Contrairement à ses pairs, Filippo déteste le consensus. Dans son Arena, ce sont des gladiateurs qui s’affrontent, et non d’innofensifs partis gouvernementaux. L’analyse et la nuance sont balayées par les formules choc. En dompteur, il flatte les bêtes politiques.
A ce jeu-là, Christoph Blocher est indéniablement très fort. Les passages répétés à Arena du conseiller national zurichois ont beaucoup aidé son parti, l’Union démocratique du centre. Dans sa jeunesse, Filippo Leutenegger a été un énergique militant de gauche. Aurait-il retourné sa veste au point de soutenir la droite musclée du pays?

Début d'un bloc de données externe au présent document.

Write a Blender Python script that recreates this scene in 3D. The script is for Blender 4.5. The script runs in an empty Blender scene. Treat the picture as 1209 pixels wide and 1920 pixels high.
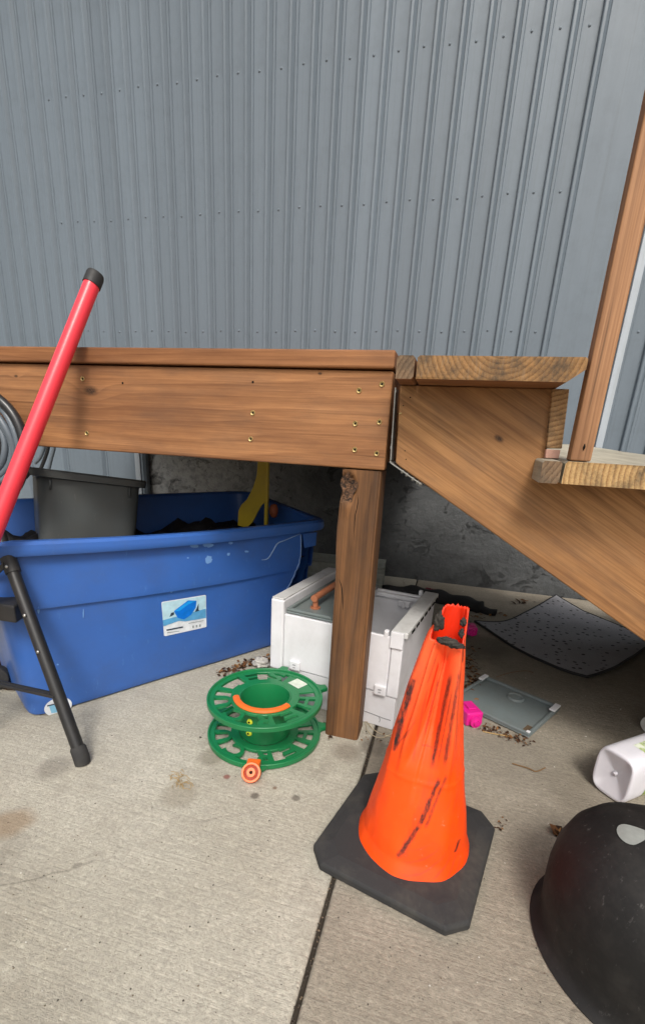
import bpy, bmesh, math, random
from mathutils import Vector, Matrix, noise
random.seed(7)
S = bpy.context.scene
COL = S.collection
R = math.radians
PI = math.pi

# ------------------------------------------------------------------ camera
H = 0.82                                   # eye height in metres
F, CX, CY = 870.0, 604.5, 1117.0           # focal length and principal point of the photograph
PITCH, ROLL, YAW = R(18.507), R(3.235), R(14.158)
_c, _s = math.cos(YAW), math.sin(YAW)
_f = Vector((-_s*math.cos(PITCH), _c*math.cos(PITCH), -math.sin(PITCH)))
_r = Vector((_c, _s, 0)); _u = _r.cross(_f)
CR_ = math.cos(ROLL)*_r + math.sin(ROLL)*_u
CU_ = -math.sin(ROLL)*_r + math.cos(ROLL)*_u
cam = bpy.data.cameras.new('camera'); co = bpy.data.objects.new('camera', cam); COL.objects.link(co)
m = Matrix((CR_, CU_, -_f)).transposed().to_4x4(); m.translation = (0, 0, H)
co.matrix_world = m
cam.sensor_fit = 'HORIZONTAL'; cam.sensor_width = 36.0
cam.lens = F/1209.0*36.0
cam.shift_y = (CY-960.0)/1209.0
cam.clip_start = 0.02; cam.clip_end = 500
S.camera = co

# ------------------------------------------------------------------ light
w = bpy.data.worlds.new('World'); S.world = w; w.use_nodes = True
nt = w.node_tree; nt.nodes.clear()
sky = nt.nodes.new('ShaderNodeTexSky'); sky.sky_type = 'NISHITA'; sky.sun_disc = False
SUN_EL, SUN_AZ = 50.0, 163.0               # azimuth clockwise from +Y
sky.sun_elevation = R(SUN_EL); sky.sun_rotation = R(SUN_AZ)
sky.air_density = 1.6; sky.dust_density = 6.0; sky.ozone_density = 0.6
bg = nt.nodes.new('ShaderNodeBackground'); bg.inputs[1].default_value = 0.115
ow = nt.nodes.new('ShaderNodeOutputWorld')
hs = nt.nodes.new('ShaderNodeHueSaturation'); hs.inputs['Saturation'].default_value = 0.35
nt.links.new(sky.outputs[0], hs.inputs['Color']); nt.links.new(hs.outputs[0], bg.inputs[0]); nt.links.new(bg.outputs[0], ow.inputs[0])
sun = bpy.data.lights.new('sun', 'SUN'); sun.energy = 1.5; sun.angle = R(15); sun.color = (1.0, 0.95, 0.88)
so = bpy.data.objects.new('sun', sun); COL.objects.link(so)
az, el = R(SUN_AZ), R(SUN_EL)
sd = Vector((math.sin(az)*math.cos(el), math.cos(az)*math.cos(el), math.sin(el)))
so.rotation_euler = sd.to_track_quat('Z', 'Y').to_euler(); so.location = sd*20
S.view_settings.view_transform = 'Standard'; S.view_settings.look = 'None'
S.view_settings.gamma = 1.0; S.view_settings.use_curve_mapping = False
S.view_settings.exposure = 0.40
S.cycles.use_denoising = True
S.cycles.max_bounces = 8

# ------------------------------------------------------------------ helpers
def ray(px, py): return CR_*((px-CX)/F) - CU_*((py-CY)/F) + _f
def GZ(px, py, z=0.0):
    d = ray(px, py); return Vector((0, 0, H)) + d*((z-H)/d.z)
def GY(px, py, Y):
    d = ray(px, py); return Vector((0, 0, H)) + d*(Y/d.y)

def lin(*c):
    return tuple(((v/255)/12.92 if v/255 <= .04045 else ((v/255+.055)/1.055)**2.4) for v in c)

def link_obj(o, parent=None):
    COL.objects.link(o)
    if parent is not None: o.parent = parent
    return o
def mesh(name, vs, fs, mat, parent=None, smooth=False, world=False, fmat=None, kind=None):
    me = bpy.data.meshes.new(name)
    off = Vector(parent.location) if (world and parent is not None) else Vector((0, 0, 0))
    me.from_pydata([tuple(Vector(v)-off) for v in vs], [], fs)
    mats = mat if isinstance(mat, (list, tuple)) else [mat]
    for x in mats: me.materials.append(x)
    if fmat:
        for p, k in zip(me.polygons, fmat): p.material_index = k
    if smooth: me.polygons.foreach_set('use_smooth', [True]*len(me.polygons))
    me.validate(); me.update()
    bm = bmesh.new(); bm.from_mesh(me); bmesh.ops.recalc_face_normals(bm, faces=bm.faces); bm.to_mesh(me); bm.free()
    o = bpy.data.objects.new(name, me)
    if kind: o['kind'] = kind
    return link_obj(o, parent)
def thing(name, label, cat, loc=(0, 0, 0), rotz=0.0, group=None):
    o = bpy.data.objects.new(name, None); o.empty_display_size = .05
    o.location = loc; o.rotation_euler = (0, 0, rotz)
    o['label'] = label; o['category'] = cat
    if group: o['group'] = group
    return link_obj(o)
def tag(o, label, cat, group=None):
    o['label'] = label; o['category'] = cat
    if group: o['group'] = group
    return o
def bevel_obj(o, width, seg=2, angle=30):
    b = o.modifiers.new('bevel', 'BEVEL'); b.width = width; b.segments = seg
    b.limit_method = 'ANGLE'; b.angle_limit = R(angle); b.harden_normals = False
    return o
def autosmooth(o, ang=35):
    me = o.data
    bm = bmesh.new(); bm.from_mesh(me)
    for f in bm.faces: f.smooth = True
    for e in bm.edges:
        if len(e.link_faces) == 2 and e.calc_face_angle(0) > R(ang): e.smooth = False
    bm.to_mesh(me); bm.free(); return o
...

«Leutenegger n’est pas un proche de Christoph Blocher. Mais il apprécie chez lui le politicien qui réussit. Ce qui intéresse vraiment Filippo, c’est le pouvoir. Il veut être proche des puissants. Il ne se soucie pas de leur couleur politique», dit un ancien collègue.
La vie de Filippo Leutenegger est inextricablement liée à SF DRS. Sa compagne, Michèle Sauvain, y est aussi journaliste et leurs deux enfants fréquentent la garderie du site.
Difficile de lui imaginer une reconversion convaincante loin des caméras. Mais bien qu’animé d’une sainte horreur de l’ombre, cet impulsif ne s’est apparemment pas prévu de porte de sortie.
Le vieux Schaelli est maintenant à deux ans de la retraite. Il est de notoriété publique que l’ambitieux Filippo avait des visées sur le poste.
Le magazine Schweizer Illustrierte a demandé à Armin Walpen, le patron de l’audiovisuel public, si toutes les portes de SF DRS étaient définitivement closes à Filippo Leutenegger. Et le chef d’Idée Suisse de répondre: «Pour le moment, je ne vois aucune possibilité pour lui chez nous. Mais pensez à James Bond. Ne dites jamais plus jamais.»